(Scene modeling code data)
----
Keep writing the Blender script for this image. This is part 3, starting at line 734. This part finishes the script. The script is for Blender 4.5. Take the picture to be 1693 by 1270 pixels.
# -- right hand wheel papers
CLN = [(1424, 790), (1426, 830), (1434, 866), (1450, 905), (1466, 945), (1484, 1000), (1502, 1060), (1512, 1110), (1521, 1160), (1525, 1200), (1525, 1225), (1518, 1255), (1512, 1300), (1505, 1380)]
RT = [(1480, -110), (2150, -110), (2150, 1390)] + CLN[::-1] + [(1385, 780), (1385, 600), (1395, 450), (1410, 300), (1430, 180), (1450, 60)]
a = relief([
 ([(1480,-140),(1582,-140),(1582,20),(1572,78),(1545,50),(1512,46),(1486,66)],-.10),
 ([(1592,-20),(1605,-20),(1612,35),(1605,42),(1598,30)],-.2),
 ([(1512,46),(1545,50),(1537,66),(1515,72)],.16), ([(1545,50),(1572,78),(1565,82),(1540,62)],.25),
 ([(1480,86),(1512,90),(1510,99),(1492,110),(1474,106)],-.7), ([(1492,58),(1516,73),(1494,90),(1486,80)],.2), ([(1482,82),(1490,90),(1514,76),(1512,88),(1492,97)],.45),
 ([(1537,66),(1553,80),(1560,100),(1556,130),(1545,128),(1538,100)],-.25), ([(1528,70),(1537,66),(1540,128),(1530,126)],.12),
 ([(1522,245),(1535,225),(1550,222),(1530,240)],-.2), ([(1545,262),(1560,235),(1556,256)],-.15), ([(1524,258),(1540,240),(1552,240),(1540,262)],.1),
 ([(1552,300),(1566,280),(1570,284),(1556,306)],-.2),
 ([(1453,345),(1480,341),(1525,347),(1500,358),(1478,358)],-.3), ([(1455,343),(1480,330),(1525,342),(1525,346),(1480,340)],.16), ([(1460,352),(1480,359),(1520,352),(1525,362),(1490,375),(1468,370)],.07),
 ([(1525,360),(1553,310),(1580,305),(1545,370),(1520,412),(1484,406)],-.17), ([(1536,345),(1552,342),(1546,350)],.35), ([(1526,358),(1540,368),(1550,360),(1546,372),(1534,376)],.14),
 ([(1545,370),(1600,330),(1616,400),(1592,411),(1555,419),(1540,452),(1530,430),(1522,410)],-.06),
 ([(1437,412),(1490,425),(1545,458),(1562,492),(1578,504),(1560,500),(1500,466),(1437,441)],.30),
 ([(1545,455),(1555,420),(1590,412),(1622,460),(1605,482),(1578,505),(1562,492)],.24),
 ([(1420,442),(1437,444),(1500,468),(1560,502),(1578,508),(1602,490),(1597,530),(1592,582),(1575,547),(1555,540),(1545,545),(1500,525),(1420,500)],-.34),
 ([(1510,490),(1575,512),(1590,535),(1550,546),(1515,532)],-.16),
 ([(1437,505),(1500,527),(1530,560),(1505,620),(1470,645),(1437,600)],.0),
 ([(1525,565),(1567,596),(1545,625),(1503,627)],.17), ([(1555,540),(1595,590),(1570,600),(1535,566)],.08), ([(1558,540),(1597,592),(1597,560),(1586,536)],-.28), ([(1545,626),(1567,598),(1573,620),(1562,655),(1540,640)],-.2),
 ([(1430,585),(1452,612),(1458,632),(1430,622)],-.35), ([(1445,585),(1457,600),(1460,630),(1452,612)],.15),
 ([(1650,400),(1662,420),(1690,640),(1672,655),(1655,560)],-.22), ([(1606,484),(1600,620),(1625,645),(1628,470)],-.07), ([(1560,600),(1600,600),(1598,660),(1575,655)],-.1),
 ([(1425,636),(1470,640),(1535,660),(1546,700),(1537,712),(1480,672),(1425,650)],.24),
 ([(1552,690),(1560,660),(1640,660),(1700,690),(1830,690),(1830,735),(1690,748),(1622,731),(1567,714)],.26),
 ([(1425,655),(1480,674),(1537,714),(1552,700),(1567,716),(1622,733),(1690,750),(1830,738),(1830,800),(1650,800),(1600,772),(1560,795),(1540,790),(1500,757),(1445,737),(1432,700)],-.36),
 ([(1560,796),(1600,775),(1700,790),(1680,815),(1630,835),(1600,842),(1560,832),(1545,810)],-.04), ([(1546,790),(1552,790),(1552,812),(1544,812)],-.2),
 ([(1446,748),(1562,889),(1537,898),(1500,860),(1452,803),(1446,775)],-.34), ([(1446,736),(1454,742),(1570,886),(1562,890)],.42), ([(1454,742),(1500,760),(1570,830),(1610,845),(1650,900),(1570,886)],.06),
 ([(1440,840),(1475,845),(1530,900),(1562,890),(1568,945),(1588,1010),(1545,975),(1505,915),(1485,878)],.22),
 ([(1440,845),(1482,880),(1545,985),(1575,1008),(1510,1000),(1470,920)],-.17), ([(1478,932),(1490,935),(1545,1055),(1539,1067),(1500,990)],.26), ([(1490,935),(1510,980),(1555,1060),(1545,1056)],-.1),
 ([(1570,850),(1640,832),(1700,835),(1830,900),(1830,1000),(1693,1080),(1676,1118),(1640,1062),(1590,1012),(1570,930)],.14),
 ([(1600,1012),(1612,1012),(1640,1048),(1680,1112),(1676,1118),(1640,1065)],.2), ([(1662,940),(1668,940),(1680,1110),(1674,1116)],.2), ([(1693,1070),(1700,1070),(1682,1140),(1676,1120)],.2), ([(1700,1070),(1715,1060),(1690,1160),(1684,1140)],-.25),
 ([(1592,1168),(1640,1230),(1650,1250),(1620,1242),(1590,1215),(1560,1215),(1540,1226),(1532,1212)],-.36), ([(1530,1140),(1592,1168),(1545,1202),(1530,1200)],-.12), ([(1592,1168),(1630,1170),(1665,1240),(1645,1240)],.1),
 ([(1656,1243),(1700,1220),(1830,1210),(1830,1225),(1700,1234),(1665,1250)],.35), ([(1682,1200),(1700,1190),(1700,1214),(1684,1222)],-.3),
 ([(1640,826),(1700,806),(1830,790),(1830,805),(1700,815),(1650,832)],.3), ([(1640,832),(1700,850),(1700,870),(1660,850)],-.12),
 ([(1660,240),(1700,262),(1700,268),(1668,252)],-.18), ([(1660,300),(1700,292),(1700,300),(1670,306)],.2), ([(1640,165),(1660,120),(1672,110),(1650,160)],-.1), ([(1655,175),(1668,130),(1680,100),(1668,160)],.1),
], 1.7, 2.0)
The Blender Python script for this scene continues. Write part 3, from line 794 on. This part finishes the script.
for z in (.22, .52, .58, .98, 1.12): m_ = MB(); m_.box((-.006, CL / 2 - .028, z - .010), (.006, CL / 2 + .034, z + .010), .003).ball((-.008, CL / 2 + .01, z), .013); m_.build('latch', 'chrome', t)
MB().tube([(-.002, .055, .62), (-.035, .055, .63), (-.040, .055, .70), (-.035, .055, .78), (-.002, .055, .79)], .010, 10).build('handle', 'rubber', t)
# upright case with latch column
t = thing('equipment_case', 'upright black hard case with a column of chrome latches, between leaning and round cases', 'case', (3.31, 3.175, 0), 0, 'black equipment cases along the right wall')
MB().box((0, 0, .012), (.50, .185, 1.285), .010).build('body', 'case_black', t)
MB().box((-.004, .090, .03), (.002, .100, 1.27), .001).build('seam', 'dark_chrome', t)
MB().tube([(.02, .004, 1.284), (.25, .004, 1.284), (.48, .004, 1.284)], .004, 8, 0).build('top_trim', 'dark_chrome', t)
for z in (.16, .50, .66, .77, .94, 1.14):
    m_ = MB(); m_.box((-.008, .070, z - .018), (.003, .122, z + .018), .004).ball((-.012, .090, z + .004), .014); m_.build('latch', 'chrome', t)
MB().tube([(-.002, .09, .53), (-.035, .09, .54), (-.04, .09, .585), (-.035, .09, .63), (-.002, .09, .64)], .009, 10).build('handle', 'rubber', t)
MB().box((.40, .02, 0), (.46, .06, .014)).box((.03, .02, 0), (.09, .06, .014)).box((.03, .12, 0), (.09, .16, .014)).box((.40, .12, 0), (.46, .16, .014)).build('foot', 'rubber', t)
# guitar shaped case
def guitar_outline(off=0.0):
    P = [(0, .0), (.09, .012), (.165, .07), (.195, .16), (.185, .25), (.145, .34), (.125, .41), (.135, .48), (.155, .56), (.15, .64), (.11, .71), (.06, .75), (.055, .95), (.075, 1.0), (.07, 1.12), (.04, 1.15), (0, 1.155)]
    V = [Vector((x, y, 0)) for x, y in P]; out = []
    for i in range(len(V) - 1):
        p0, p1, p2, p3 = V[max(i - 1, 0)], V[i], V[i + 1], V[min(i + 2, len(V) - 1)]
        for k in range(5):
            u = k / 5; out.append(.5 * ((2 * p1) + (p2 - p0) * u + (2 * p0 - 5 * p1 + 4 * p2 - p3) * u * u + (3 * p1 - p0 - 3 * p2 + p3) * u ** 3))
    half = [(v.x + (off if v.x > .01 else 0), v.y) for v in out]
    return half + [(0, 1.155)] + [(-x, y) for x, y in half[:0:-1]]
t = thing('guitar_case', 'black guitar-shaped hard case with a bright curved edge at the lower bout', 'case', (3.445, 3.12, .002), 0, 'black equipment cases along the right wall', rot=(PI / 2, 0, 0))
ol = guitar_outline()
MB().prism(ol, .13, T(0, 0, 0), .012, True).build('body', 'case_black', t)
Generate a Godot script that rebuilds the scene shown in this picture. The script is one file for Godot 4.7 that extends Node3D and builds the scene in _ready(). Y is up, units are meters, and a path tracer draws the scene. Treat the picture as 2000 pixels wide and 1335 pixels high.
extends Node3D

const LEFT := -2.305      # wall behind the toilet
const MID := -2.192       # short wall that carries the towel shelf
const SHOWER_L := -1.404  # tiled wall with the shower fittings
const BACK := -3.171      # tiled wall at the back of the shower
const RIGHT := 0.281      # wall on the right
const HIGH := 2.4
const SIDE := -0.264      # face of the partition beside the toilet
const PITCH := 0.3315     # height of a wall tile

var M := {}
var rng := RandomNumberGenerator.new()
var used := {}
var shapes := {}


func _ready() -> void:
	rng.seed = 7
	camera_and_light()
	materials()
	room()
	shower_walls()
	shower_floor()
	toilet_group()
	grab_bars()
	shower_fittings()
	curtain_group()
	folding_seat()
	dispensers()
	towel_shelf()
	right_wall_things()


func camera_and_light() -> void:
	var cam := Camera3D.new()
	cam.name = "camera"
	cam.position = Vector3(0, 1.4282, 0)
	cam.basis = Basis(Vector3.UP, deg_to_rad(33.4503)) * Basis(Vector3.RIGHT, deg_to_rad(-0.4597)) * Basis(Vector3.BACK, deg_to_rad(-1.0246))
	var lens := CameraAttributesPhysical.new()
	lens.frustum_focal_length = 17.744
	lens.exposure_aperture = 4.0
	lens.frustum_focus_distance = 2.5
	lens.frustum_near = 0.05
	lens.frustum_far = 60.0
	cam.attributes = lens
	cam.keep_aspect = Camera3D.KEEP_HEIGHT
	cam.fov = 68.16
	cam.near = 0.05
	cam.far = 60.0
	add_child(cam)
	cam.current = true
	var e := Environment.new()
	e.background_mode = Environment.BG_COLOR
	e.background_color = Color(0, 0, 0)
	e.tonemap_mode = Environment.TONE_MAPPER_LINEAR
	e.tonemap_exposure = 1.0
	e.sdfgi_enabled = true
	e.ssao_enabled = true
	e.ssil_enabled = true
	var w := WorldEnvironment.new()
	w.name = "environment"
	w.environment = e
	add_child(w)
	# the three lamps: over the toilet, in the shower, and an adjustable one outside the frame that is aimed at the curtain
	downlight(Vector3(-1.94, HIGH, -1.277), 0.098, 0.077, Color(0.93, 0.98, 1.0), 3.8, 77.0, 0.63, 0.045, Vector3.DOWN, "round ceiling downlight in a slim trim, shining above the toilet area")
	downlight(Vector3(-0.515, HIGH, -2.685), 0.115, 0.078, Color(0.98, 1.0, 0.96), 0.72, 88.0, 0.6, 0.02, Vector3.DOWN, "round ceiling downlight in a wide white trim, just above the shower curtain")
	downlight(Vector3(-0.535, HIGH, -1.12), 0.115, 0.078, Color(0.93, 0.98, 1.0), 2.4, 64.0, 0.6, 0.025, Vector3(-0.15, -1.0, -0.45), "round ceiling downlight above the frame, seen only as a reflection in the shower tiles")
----
PROMPT: Extract exactly the run of lines beginning at the line with "Generate a Godot" and ending at the line with "right_wall_things()", including both ends and nothing beyond them.

COMPLETED TASK:
Generate a Godot script that rebuilds the scene shown in this picture. The script is one file for Godot 4.7 that extends Node3D and builds the scene in _ready(). Y is up, units are meters, and a path tracer draws the scene. Treat the picture as 2000 pixels wide and 1335 pixels high.
extends Node3D

const LEFT := -2.305      # wall behind the toilet
const MID := -2.192       # short wall that carries the towel shelf
const SHOWER_L := -1.404  # tiled wall with the shower fittings
const BACK := -3.171      # tiled wall at the back of the shower
const RIGHT := 0.281      # wall on the right
const HIGH := 2.4
const SIDE := -0.264      # face of the partition beside the toilet
const PITCH := 0.3315     # height of a wall tile

var M := {}
var rng := RandomNumberGenerator.new()
var used := {}
var shapes := {}


func _ready() -> void:
	rng.seed = 7
	camera_and_light()
	materials()
	room()
	shower_walls()
	shower_floor()
	toilet_group()
	grab_bars()
	shower_fittings()
	curtain_group()
	folding_seat()
	dispensers()
	towel_shelf()
	right_wall_things()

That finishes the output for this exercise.